**Work to be completed:** Which lines contain the string "scene"? Please list every one of them.

────────────────────────────────────────

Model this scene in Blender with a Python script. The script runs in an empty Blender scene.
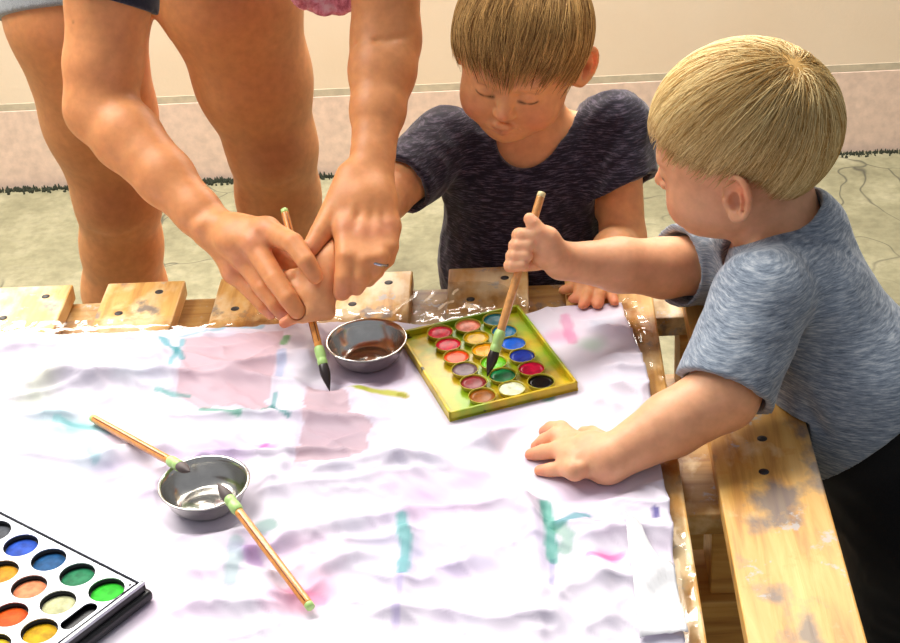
import bpy, math, random
import numpy as np
from math import sin, cos, pi, radians
from mathutils import Matrix, Vector

random.seed(4)
RNG = np.random.default_rng(11)
SC = bpy.context.scene
COL = SC.collection
RES = 1.0                      # body mesh cell multiplier (1 = final)

# ------------------------------------------------------------------ camera, world, light, exposure
F = 1650.0
PITCH, YAW, ROLL = radians(31.0), radians(3.6), radians(4.1)
CZ = 1.38
T = 0.54                       # height of the table top
fw = np.array([-sin(YAW) * cos(PITCH), cos(YAW) * cos(PITCH), -sin(PITCH)])
rt = np.array([cos(YAW), sin(YAW), 0.0])
up = np.cross(rt, fw)
rt, up = rt * cos(ROLL) - up * sin(ROLL), up * cos(ROLL) + rt * sin(ROLL)
CAM = np.array([0, 0, CZ])
cd = bpy.data.cameras.new('camera')
cam = bpy.data.objects.new('camera', cd)
COL.objects.link(cam)
cd.sensor_width = 36.0
cd.lens = 36.0 * F / 900.0
cam.matrix_world = Matrix(((rt[0], up[0], -fw[0], 0), (rt[1], up[1], -fw[1], 0), (rt[2], up[2], -fw[2], CZ), (0, 0, 0, 1)))
SC.camera = cam

world = bpy.data.worlds.new('world')
SC.world = world
world.use_nodes = True
wn = world.node_tree
wb = wn.nodes['Background']
wb.inputs['Color'].default_value = (0.90, 0.92, 1.0, 1)
wb.inputs['Strength'].default_value = 0.30


def area(name, loc, target, sx, sy, power, color):
    ld = bpy.data.lights.new(name, 'AREA')
    ld.shape = 'RECTANGLE'
    ld.size, ld.size_y, ld.energy, ld.color = sx, sy, power, color
    o = bpy.data.objects.new(name, ld)
    COL.objects.link(o)
    o.location = loc
    o.rotation_euler = (Vector(target) - Vector(loc)).to_track_quat('-Z', 'Y').to_euler()
    return o


area('skylight_lamp', (-0.60, 2.25, 2.35), (-0.35, 1.75, 0.3), 3.0, 0.9, 125, (1.0, 0.96, 0.90))
area('back_window_lamp', (-0.35, 2.80, 1.35), (-0.25, 1.2, 0.60), 2.2, 0.6, 40, (1.0, 0.97, 0.92))

vs = SC.view_settings
vs.view_transform = 'Standard'
vs.look = 'None'
vs.gamma = 1.0
vs.use_curve_mapping = False
vs.exposure = 0.30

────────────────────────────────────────

**Output below:**
Model this scene in Blender with a Python script. The script runs in an empty Blender scene.
SC = bpy.context.scene